Packing to go to another country makes a mess, both literally and mentally. As I tear apart my room to find every possible trinket that may or may not be useful in my adventures abroad, a plethora of thoughts bombard me (which I'm sure happens to every student traveler). Questions and thoughts range from packing to immigration to new food to weather to how on Earth can I survive in a different country.

1) Why did I even sign up for this? I mean, I'm quite content at my current domestic college, so why must I shake it up and go abroad? There are many answers to this notion: adventure, wanderlust, the desire to see the world, to be culturally mindful. All of these are true. However, I think there is an even bigger factor that is applicable to some oversea-ers as well as myself. I have yet to feel like I've done that one "thing" that makes me develop--and trust--my abilities as an adult. Some people buy a car or take out a loan. I wanted to be immersed in a place so unfamiliar that I had to rely solely on myself. I truly believe it will be the one way that I learn not only how to interact with the world but initiate my independence.
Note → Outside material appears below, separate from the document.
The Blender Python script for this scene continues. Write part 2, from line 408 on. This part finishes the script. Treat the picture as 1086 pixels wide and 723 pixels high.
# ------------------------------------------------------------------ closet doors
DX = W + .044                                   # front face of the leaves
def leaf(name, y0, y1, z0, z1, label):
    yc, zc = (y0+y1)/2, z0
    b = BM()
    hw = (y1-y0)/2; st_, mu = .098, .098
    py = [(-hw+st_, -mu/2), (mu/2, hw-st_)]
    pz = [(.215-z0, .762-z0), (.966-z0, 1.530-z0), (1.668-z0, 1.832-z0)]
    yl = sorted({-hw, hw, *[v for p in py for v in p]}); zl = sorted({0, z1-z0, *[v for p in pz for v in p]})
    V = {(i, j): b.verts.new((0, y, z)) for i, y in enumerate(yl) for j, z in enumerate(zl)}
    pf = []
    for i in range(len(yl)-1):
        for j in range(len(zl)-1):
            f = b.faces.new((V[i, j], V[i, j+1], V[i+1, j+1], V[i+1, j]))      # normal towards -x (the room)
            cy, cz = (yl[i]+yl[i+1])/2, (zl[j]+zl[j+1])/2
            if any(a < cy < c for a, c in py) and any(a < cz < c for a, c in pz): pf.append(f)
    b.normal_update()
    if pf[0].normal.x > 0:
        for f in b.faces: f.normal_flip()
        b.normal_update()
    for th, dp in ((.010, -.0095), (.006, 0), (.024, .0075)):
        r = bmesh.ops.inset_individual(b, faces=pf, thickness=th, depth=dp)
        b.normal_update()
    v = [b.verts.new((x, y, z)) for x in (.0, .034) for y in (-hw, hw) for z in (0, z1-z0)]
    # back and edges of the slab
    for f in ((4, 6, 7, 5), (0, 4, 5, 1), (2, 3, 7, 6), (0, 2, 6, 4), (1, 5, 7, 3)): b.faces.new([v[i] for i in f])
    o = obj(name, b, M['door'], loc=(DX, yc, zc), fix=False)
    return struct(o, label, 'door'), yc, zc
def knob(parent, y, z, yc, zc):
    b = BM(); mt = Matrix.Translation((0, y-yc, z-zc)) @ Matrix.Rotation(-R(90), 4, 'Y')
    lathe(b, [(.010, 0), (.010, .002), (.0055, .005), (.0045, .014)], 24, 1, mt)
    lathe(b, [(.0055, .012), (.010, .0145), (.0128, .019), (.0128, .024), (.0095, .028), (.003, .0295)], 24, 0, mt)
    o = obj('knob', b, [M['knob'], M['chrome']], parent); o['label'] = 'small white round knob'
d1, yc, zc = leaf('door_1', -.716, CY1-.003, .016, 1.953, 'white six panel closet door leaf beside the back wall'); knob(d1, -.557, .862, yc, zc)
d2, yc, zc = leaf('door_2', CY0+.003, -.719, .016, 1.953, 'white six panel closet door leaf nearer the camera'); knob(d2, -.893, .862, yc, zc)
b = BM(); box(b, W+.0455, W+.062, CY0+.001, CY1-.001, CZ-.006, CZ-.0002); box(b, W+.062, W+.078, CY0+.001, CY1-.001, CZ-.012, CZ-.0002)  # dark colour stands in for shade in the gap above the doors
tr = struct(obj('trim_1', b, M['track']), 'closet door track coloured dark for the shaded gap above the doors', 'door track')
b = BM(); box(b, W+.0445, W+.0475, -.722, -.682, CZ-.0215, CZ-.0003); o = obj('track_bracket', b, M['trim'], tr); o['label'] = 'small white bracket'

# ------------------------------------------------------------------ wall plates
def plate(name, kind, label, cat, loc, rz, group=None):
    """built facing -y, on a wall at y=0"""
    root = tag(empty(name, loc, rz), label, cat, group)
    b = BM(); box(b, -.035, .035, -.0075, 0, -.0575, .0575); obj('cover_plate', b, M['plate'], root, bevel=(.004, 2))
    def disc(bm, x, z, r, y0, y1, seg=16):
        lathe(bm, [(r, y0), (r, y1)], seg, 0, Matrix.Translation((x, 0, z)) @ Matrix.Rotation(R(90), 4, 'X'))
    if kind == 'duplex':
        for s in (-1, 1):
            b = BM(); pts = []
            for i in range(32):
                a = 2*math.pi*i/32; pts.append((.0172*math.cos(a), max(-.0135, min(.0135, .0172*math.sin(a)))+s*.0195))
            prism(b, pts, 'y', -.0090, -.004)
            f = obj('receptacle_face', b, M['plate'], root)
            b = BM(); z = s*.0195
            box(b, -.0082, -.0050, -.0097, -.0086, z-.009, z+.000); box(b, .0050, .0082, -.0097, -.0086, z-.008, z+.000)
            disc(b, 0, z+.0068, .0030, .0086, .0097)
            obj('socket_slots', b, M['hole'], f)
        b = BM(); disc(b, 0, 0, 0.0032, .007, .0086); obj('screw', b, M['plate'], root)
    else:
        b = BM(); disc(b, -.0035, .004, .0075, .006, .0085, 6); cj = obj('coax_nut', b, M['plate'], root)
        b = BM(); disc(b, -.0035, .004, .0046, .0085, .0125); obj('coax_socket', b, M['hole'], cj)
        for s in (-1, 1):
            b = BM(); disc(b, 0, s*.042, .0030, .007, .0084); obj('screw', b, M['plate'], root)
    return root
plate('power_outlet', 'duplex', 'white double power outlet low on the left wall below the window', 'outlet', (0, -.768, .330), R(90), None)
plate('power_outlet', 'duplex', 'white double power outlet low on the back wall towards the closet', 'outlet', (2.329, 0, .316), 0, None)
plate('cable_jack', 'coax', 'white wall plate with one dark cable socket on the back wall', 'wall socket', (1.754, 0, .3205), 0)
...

2) Do I really only get to pack four pairs of shoes? I am the kind of person that reads every article and website that gives tips on studying abroad and pack-this-not-that spreadsheets. So when I kept coming across the tips that encourage packing a small amount of footwear, I cringed. I am an eternally heavy packer, which is becoming more and more apparent with each added item to my already cramped suitcase. But what I have to remind myself is that I will be near several stores if needed; I'm not being dropped off in the middle of the wilderness. Also, it's kind of freeing when I realize that I don't need to take absolutely everything. I will be mobile, living out of a suitcase (okay, two and a carry-on). It's a new feeling. Future travelers should take solace in this feeling as well. If I can abandon my favorite pair of red Converse, so can you.

3) What if I did something wrong on the paperwork? The process to Canterbury Christ Church University (CCCU) has been a little rocky. It's difficult to communicate with people on a different continent with a time difference. It's especially difficult trying to get information through several different people, when regulations are changing and it's the first time a program is being offered. The entire thing is a learning process for everyone. Therefore, I question how prepared I am, whether I have covered all of my bases and done everything necessary for my visa. I think everyone feels unprepared when they are about to embark on such a trip, it is just very unsettling when there is so little time to double-check everything.

4) Wow. It's really happening. Time is ticking and I will soon be 4,355 miles away. It's both stunningly terrifying and invigorating.

I realize nerves and fears about how smoothly the transition will be or if every piece of paper are perfectly normal. To be scared of moving away from family, even temporarily, is a very common experience. I'm excited to get to England and experience a new twist of college life!